Last month was not only the hottest August scientists have recorded with modern equipment, it was also the second-hottest month measured, behind only July, the WMO and the EU’s Copernicus Climate Change Service said.
Last month was about 1.5°C warmer than preindustrial averages. That is the threshold that the world is trying not to pass, although scientists are more concerned about rises in temperatures over decades, not merely a blip over a month.
Photo: AP
The world’s oceans — more than 70 percent of the Earth’s surface — were the hottest recorded, at nearly 21°C, and have set high temperature marks for three consecutive months, the WMO and Copernicus said.
“The dog days of summer are not just barking, they are biting,” UN Secretary-General Antonio Guterres said in a statement. “Climate breakdown has begun.”
So far, this year is the second-hottest year on record, behind 2016, Copernicus said.
Scientists blame ever warming human-caused climate change on the burning of coal, oil and natural gas with an extra push from a natural El Nino, which is a temporary warming of parts of the Pacific Ocean that changes weather worldwide. Usually an El Nino, which started earlier this year, adds extra heat to global temperatures, but more so in its second year.
Climatologist Andrew Weaver said that the numbers announced by WMO and Copernicus come as no surprise, adding that governments have not appeared to take the issue of global warming seriously enough.

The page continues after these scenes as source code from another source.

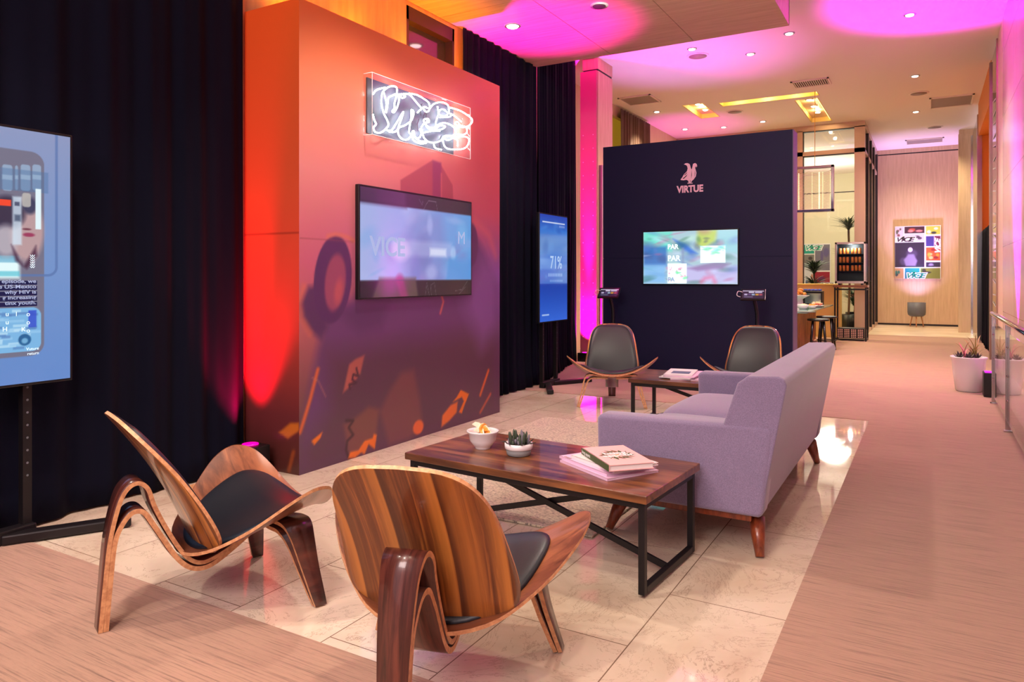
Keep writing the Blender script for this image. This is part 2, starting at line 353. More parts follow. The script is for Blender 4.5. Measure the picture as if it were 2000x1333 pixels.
# painting a printed picture or a screen picture: fine grid, one colour per vertex
class Canvas:
    def __init__(s, w, h, res, col=(0.5, 0.5, 0.5)):
        s.w, s.h = w, h; s.nx = max(2, int(w / res)); s.ny = max(2, int(h / res))
        x = np.linspace(0, w, s.nx + 1); y = np.linspace(0, h, s.ny + 1); s.X, s.Y = np.meshgrid(x, y)
        s.c = np.zeros(s.X.shape + (3,)); s.c[:] = np.array(col)
    def blend(s, a, col):
        a = np.clip(a, 0, 1)[..., None]; s.c = s.c * (1 - a) + np.array(col) * a
    def rect(s, x0, y0, x1, y1, col, a=1.0, e=0.0):
        e = e or 1e-6
        k = np.minimum(np.minimum(s.X - x0, x1 - s.X), np.minimum(s.Y - y0, y1 - s.Y)); s.blend(np.clip(k / e + 0.5, 0, 1) * a, col)
    def rrect(s, x0, y0, x1, y1, r, col, a=1.0, e=0.003, line=0):
        qx = np.abs(s.X - (x0 + x1) / 2) - (x1 - x0) / 2 + r; qy = np.abs(s.Y - (y0 + y1) / 2) - (y1 - y0) / 2 + r
        d = np.hypot(np.maximum(qx, 0), np.maximum(qy, 0)) + np.minimum(np.maximum(qx, qy), 0) - r
        if line: d = np.abs(d) - line / 2
        s.blend(np.clip(-d / e + 0.5, 0, 1) * a, col)
    def ell(s, cx, cy, rx, ry, col, a=1.0, e=0.2, rot=0.0):
        dx, dy = s.X - cx, s.Y - cy; u = dx * math.cos(rot) + dy * math.sin(rot); v = -dx * math.sin(rot) + dy * math.cos(rot)
        s.blend((1 - np.hypot(u / rx, v / ry)) / e * a if a == 1 else np.clip((1 - np.hypot(u / rx, v / ry)) / e, 0, 1) * a, col)
    def poly(s, P, col, a=1.0, e=0.02):
        inside = np.zeros(s.X.shape, bool); dist = np.full(s.X.shape, 1e9)
        for (x0, y0), (x1, y1) in zip(P, P[1:] + P[:1]):
            if y0 != y1:
                c = ((y0 > s.Y) != (y1 > s.Y)) & (s.X < (x1 - x0) * (s.Y - y0) / (y1 - y0) + x0); inside ^= c
            L = (x1 - x0) ** 2 + (y1 - y0) ** 2 + 1e-12
            t = np.clip(((s.X - x0) * (x1 - x0) + (s.Y - y0) * (y1 - y0)) / L, 0, 1)
            dist = np.minimum(dist, np.hypot(s.X - x0 - t * (x1 - x0), s.Y - y0 - t * (y1 - y0)))
        sd = np.where(inside, dist, -dist); s.blend(np.clip(sd / e + 0.5, 0, 1) * a, col)
    def line(s, P, wd, col, a=1.0, e=0.006):
        dist = np.full(s.X.shape, 1e9)
        for (x0, y0), (x1, y1) in zip(P, P[1:]):
            L = (x1 - x0) ** 2 + (y1 - y0) ** 2 + 1e-12
            t = np.clip(((s.X - x0) * (x1 - x0) + (s.Y - y0) * (y1 - y0)) / L, 0, 1)
            dist = np.minimum(dist, np.hypot(s.X - x0 - t * (x1 - x0), s.Y - y0 - t * (y1 - y0)))
        s.blend(np.clip((wd / 2 - dist) / e + 0.5, 0, 1) * a, col)
    def blotch(s, seed, scale, cols, a=0.5, box=None):
        rg = np.random.RandomState(seed)
        for c in cols:
            for _ in range(scale):
                cx, cy = rg.rand() * s.w, rg.rand() * s.h; rx, ry = (0.03 + 0.14 * rg.rand()) * s.w, (0.02 + 0.1 * rg.rand()) * s.h
                if box: cx, cy = box[0] + rg.rand() * (box[2] - box[0]), box[1] + rg.rand() * (box[3] - box[1]); rx *= .4; ry *= .5
                s.ell(cx, cy, rx, ry, c, a, 0.7, (rg.rand() - .5))
    def mesh(s, fn, name, m, parent=None):
        ny, nx = s.X.shape; P = np.array([fn(0, 0), fn(1, 0), fn(0, 1)], float)
        co = P[0] + s.X[..., None] * (P[1] - P[0]) + s.Y[..., None] * (P[2] - P[0])
        idx = np.arange(nx * ny).reshape(ny, nx)
        f = np.stack([idx[:-1, :-1], idx[:-1, 1:], idx[1:, 1:], idx[1:, :-1]], -1).reshape(-1, 4)
        me = bpy.data.meshes.new(name); me.from_pydata(co.reshape(-1, 3).tolist(), [], f.tolist())
        at = me.color_attributes.new('Col', 'FLOAT_COLOR', 'POINT')
        c = np.clip(s.c, 0, 1.6); l = np.where(c <= 0.04045, c / 12.92, ((c + 0.055) / 1.055) ** 2.4)
        rgba = np.ones((ny * nx, 4), np.float32); rgba[:, :3] = l.reshape(-1, 3); at.data.foreach_set('color', rgba.ravel())
        return link(name, me, m, parent)
def c8(r, g, b): return (r / 255, g / 255, b / 255)

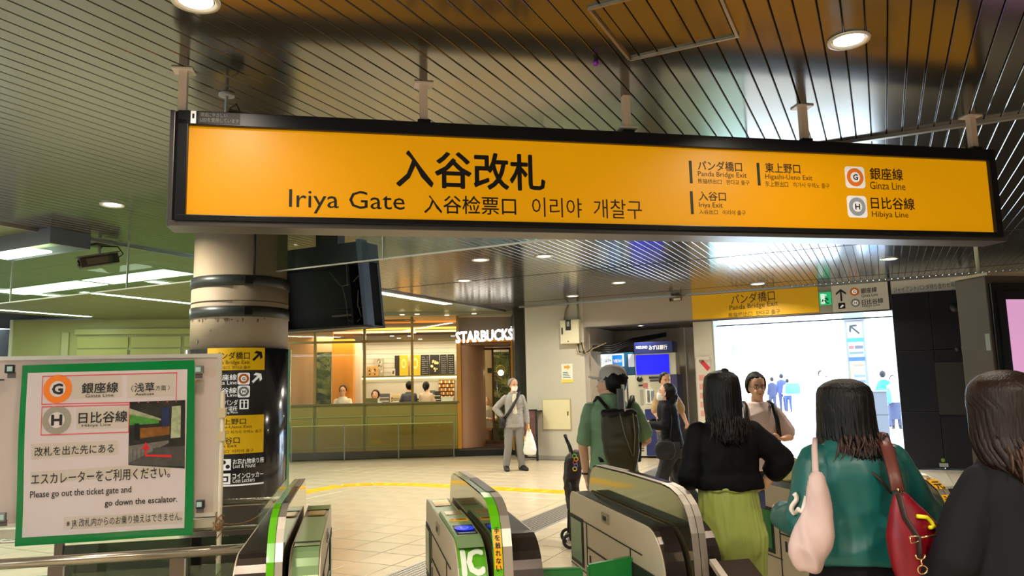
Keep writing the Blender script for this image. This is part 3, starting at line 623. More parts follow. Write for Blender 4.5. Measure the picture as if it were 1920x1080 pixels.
def gate(label, cl, cr, h0, h1, lstyle, rstyle, rim, win=gwin, side=(True, True)):
    o = empty('ticket_gate', CE((cl+cr)/2, 3.9, 0), 0, label, 'ticket gate')
    N = 3.14
    prof = body_prof(.9, N, 4.6)
    for k, (c0, c1, st) in enumerate(((cl, h0-.01, lstyle), (h1+.01, cr, rstyle))):
        if c1-c0 < .03: continue
        near = N if k == 0 else N+.06
        pr = body_prof(.893, near+.004, 4.597)
        # flank skins and core
        eprism('body', pr, c0+.004, c1-.004, steel if st != 'plain' else steel, o)
        for cc in (c0, c1-.005): eprism('flank', body_prof(.9, near, 4.6), cc, cc+.005, steel, o)
        path = [(4.5, .9)] + [(e, .9) for e in (4.2, 3.9, 3.6)] + arc(near+.2, .7, .2, 90, 180) + [(near, .5), (near, .1)]
        if st == 'ic':
            ribbon('top_cover', path[:5], c0+.006, c1-.006, .0, gtop, o); xf = path_xf([(near+.2, .9)] + arc(near+.2, .7, .2, 90, 180)[1:] + [(near, .05)])
            pth = [(near+.2, .9)] + arc(near+.2, .7, .2, 90, 180)[1:] + [(near, .05)]
            # tilted reader block
            eprism('reader_block', [(4.02, .89), (3.92, .925), (3.62, .925), (3.3, .915), (3.2, .885), (3.3, .86), (4.0, .86)], c0+.01, c1-.006, gpale, o, .003)
            P = Pln(CE(c0, 3.5), DD)
            def tq(nm, c_0, c_1, e0, e1, m_, h=.003):
                zf = lambda e: .925 if e > 3.62 else .915+(e-3.3)/.32*.01
                return simple(lambda bm: prism(bm, [CE(c_0, e0, zf(e0)), CE(c_1, e0, zf(e0)), CE(c_1, e1, zf(e1)), CE(c_0, e1, zf(e1))], V3(0, 0, h)), nm, m_, o)
            w_ = c1-c0
            tq('display', c0+.025, c1-.02, 3.78, 3.88, M('display_amber', (140, 110, 60), .2)); tq('notice_label', c0+.025, c1-.015, 3.6, 3.66, stk)
            tq('reader_plate', c0+.02, c1-.015, 3.325, 3.5, M('reader_dark', (14, 18, 40), .15)); cx = (c0+c1)/2+.002
            for r, h, m_ in ((1., .0045, blueg), (.42, .0055, M('reader_white', (190, 200, 250), .3, emit=(190, 200, 250), es=.3)), (.33, .006, blueg)):
                bm = bmesh.new(); bm.faces.new([bm.verts.new(CE(cx+.044*r*cos(2*pi*k/40), 3.42+.062*r*sin(2*pi*k/40), .9215+h)) for k in range(40)]); fin(bm, 'reader_target', m_, o)
            tq('reader_caption', c0+.028, c1-.022, 3.335, 3.345, M('caption', (150, 155, 165), .4), .0045)
            tq('smoked_window', c0+.015, c1-.06, 4.16, 4.42, M('smoked', (60, 74, 58), .1), .0) if False else simple(lambda bm: bx(bm, CE((c0+c1)/2, 4.34, .9), DD, GG, ZZ, w_-.035, .22, .006), 'smoked_window', M('smoked', (56, 68, 52), .08), o)
            ribbon('front_cover', sub_path(pth, .0, 1.), c0+.006, c1-.003, .0025, ggreen, o)
            letters(None, 'IC', (c0+.022, c1-.018, -.228, -.12), M('ic_white', (225, 232, 215), .5), o, off=.006, bold=.045, xf=xf, cuts=5)
            letters(None, '専用', (c0+.034, c1-.028, -.30, -.24), M('ic_white', (225, 232, 215), .5), o, off=.006, bold=.02, xf=xf)
            lf = lambda u, s, off: CE(u, 3.6+s, .929+off)
            letters(None, 'カード残高表示', (c0+.032, c1-.022, .014, .046), sbl, o, off=.0, bold=.02, xf=lf)
        elif st == 'exit_green':
            ribbon('top_cover', [(4.5, .9), (4.35, .9)], c0+.006, c1-.003, .002, gtop, o); ribbon('top_cover', [(4.1, .9), (3.45, .9)], c0+.006, c1-.006, .002, gpale, o)
            simple(lambda bm: bx(bm, CE((c0+c1)/2, 4.23, .902), DD, GG, ZZ, c1-c0-.04, .13, .006), 'display', M('display_amber', (150, 130, 80), .2), o)
            ribbon('dark_gap', [(3.46, .9), (3.42, .9)], c0+.004, c1-.01, .004, gapk, o)
            ribbon('nose_cover', [(3.42, .9), (3.36, .9)] + arc(near+.2, .7, .2, 90, 180) + [(near, .05)], c0+.012, c1-.008, .004, gpale, o)
        else:
            mtop = gdark
            ribbon('top_cover', path[:5], c0+.008, c1-.008, .0025, mtop, o)
            ribbon('nose_cover', arc(near+.2, .7, .2, 90, 180) + [(near, .62)], c0+.006, c1-.001, .003, nosed, o); ribbon('nose_cover', [(near, .612), (near, .1)], c0+.006, c1-.001, .003, nosed, o)
    # partition plate and hoop rim
    inner = [(e, z-.006 if z > 1 else z) for e, z in HOOP]
    eprism('partition_plate', inner + [(4.57, .05)], h0+.004, h1-.004, mirror, o)
    hp = [(e, z) for e, z in HOOP]
    if rim == 'green':
        hm_ = h0+(h1-h0)*.5
        ribbon('rim_clear', hp[4:7], h0, hm_, .004, M('rim_pale', (130, 165, 130), .15), o); ribbon('green_rim', hp[6:], h0, hm_, .004, lime, o); ribbon('steel_rim', hp[4:], hm_, h1, .004, brush, o)
        ribbon('rim_seam', hp[4:], hm_-.001, hm_+.001, .006, gapk, o)
    else:
        mid = (h0+h1)/2; ribbon('steel_rim', hp[3:], h0, mid-.0015, .004, brush, o); ribbon('steel_rim', hp[3:], mid+.0015, h1, .004, brush, o)
        if rim == 'blue': ribbon('blue_rim', hp[4:7], h0, h1, .007, M('rim_blue', (20, 40, 200), .3), o)
    ribbon('sensor_strip', [(3.95, 1.072), (3.4, 1.074)], h0+.03, h1-.006, .007, M('sensor_black', (26, 24, 26), .15), o)
    if side[0]: side_details(o, cl, -1, win)
    if side[1]: side_details(o, cr, 1, win)
    return o
g1 = gate('green topped ticket gate closest to the round column, its rounded pale green nose in front', -.47, -.14, -.335, -.275, 'plain', 'exit_green', 'green')
g2 = gate('middle ticket gate with white IC lettering and a blue card reader', .41, .78, .545, .625, 'ic', 'dark', 'green')
g3 = gate('wide steel ticket gate with dark nose in front of the man with backpack', 1.30, 1.60, 1.41, 1.475, 'dark', 'dark', 'steel')
g4 = gate('ticket gate with blue rim behind the woman in teal blouse', 2.52, 2.95, 2.70, 2.76, 'dark', 'dark', 'blue', win=M('gate_window_bright', (20, 120, 50), .2))
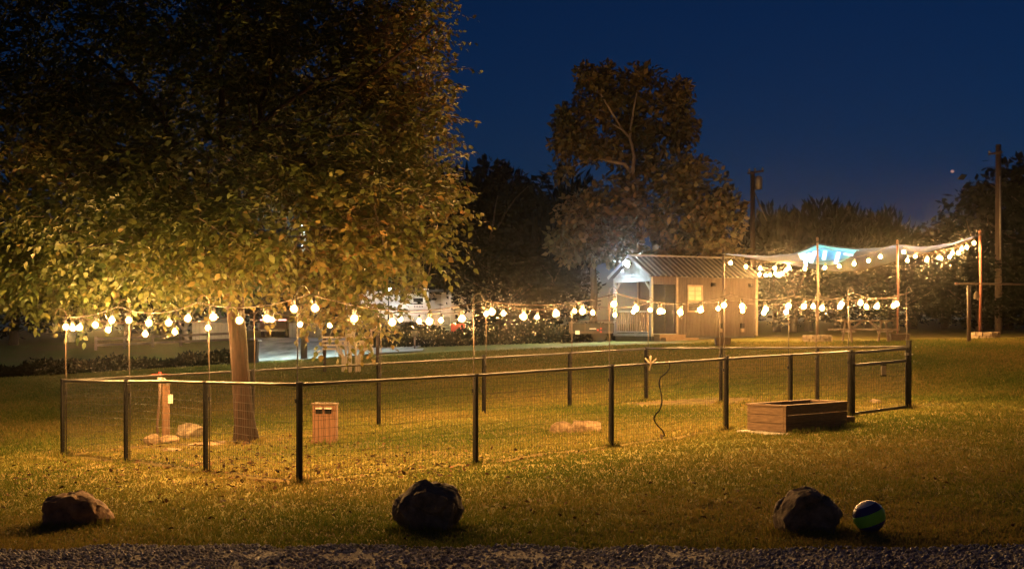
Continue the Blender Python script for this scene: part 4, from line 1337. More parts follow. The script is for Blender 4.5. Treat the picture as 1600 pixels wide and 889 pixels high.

He expressed concern that the public will just forget the issue when temperatures fall again.
“It’s time for global leaders to start telling the truth,” said Weaver, a professor at the School of Earth and Ocean Sciences at the University of Victoria in Canada. “We will not limit warming to 1.5°C. We will not limit warming to 2°C. It’s all hands on deck now to prevent 3°C global warming — a level of warming that will wreak havoc worldwide.”
Copernicus, a division of the EU’s space program, has records going back to 1940, but in the UK and the US, global records go back to the mid-1800s and those weather and science agencies are expected to soon report that the summer was a record-breaker.
“What we are observing, not only new extremes, but the persistence of these record-breaking conditions, and the impacts these have on both people and planet, are a clear consequence of the warming of the climate system,” Copernicus director Carlo Buontempo said.